Friday, March 18, 2011

Crying on Thoreau's Cabin


A heartfelt essay by a contributor to Fine Books & Collections Magazine about Henry David Thoreau.

From the piece...

If you have not had the occasion to get to know Thoreau yourself, you should race to a book store and buy a copy today. It could change your life the way it did mine. Thoreau can help you figure out what's important, give you the courage to do things you didn't know you could do, and make you see the world as if your eye sight suddenly magnified. He'll also give you a giggle or two. (The scholars often forget the man could crack a joke or two.)

I took Thoreau's words to heart at an early age because he spoke to me both about the meaning of life and what it means to be a writer.
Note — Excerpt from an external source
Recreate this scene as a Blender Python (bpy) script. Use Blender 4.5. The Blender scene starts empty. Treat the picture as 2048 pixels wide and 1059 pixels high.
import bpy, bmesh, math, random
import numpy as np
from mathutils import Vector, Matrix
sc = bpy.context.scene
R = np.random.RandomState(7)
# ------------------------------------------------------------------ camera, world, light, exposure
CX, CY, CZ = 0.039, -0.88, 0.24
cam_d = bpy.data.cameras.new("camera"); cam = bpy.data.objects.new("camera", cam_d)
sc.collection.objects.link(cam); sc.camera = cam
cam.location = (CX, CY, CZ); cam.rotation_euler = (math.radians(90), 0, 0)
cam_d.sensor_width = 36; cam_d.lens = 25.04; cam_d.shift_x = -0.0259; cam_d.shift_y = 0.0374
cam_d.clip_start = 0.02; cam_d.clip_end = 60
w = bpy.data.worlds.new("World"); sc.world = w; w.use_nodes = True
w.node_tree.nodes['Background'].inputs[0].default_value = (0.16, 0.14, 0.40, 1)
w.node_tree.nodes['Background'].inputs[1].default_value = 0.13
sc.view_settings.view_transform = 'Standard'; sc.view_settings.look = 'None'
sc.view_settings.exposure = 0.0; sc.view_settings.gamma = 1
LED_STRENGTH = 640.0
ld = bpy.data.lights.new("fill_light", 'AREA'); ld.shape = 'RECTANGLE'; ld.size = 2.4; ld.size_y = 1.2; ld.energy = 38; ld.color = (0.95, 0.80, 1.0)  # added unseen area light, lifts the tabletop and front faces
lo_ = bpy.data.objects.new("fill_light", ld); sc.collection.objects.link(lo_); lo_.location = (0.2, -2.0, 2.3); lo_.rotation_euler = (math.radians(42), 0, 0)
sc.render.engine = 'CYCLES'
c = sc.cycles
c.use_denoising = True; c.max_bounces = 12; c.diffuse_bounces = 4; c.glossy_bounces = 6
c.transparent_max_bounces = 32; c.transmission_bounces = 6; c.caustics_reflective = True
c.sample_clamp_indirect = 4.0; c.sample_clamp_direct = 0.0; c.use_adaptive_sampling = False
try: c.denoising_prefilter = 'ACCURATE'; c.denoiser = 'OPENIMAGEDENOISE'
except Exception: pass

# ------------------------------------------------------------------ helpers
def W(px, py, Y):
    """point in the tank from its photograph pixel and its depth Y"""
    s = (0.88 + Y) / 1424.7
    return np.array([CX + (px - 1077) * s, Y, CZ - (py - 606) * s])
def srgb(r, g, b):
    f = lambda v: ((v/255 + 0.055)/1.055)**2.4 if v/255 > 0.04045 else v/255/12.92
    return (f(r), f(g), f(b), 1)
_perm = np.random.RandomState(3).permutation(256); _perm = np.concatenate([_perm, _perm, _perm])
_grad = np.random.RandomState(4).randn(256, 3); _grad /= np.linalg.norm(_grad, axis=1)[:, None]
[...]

"I went to the woods because I wished to live deliberately," he wrote, "to front only the essential facts of life, and see if i could not learn what it had to teach, and not, when I came to die, discover that I had not lived. ... I wanted to live deep and suck out the marrow of life, and to live so sturdily and Spartan-like as to put to rout all that was not life, to cut a broad swath and shave close, to drive life into a corner, and reduce it to its lowest terms, and, if it proved to be mean, why then to get the whole and genuine meanness of it, and publish its meanness to the world; or if it were sublime, to know it by experience, and to be able to give a true account of it in my next excursion."

He also placed inside me a land conservation ethic before I knew what the term meant. (It's certainly no coincidence that I now work as a communications director for The Wilderness Society.) He affirmed my love of solitude. He taught me the virtue of living simply. He showed me that a man can in the course of his time get as much out of life as he puts back into it.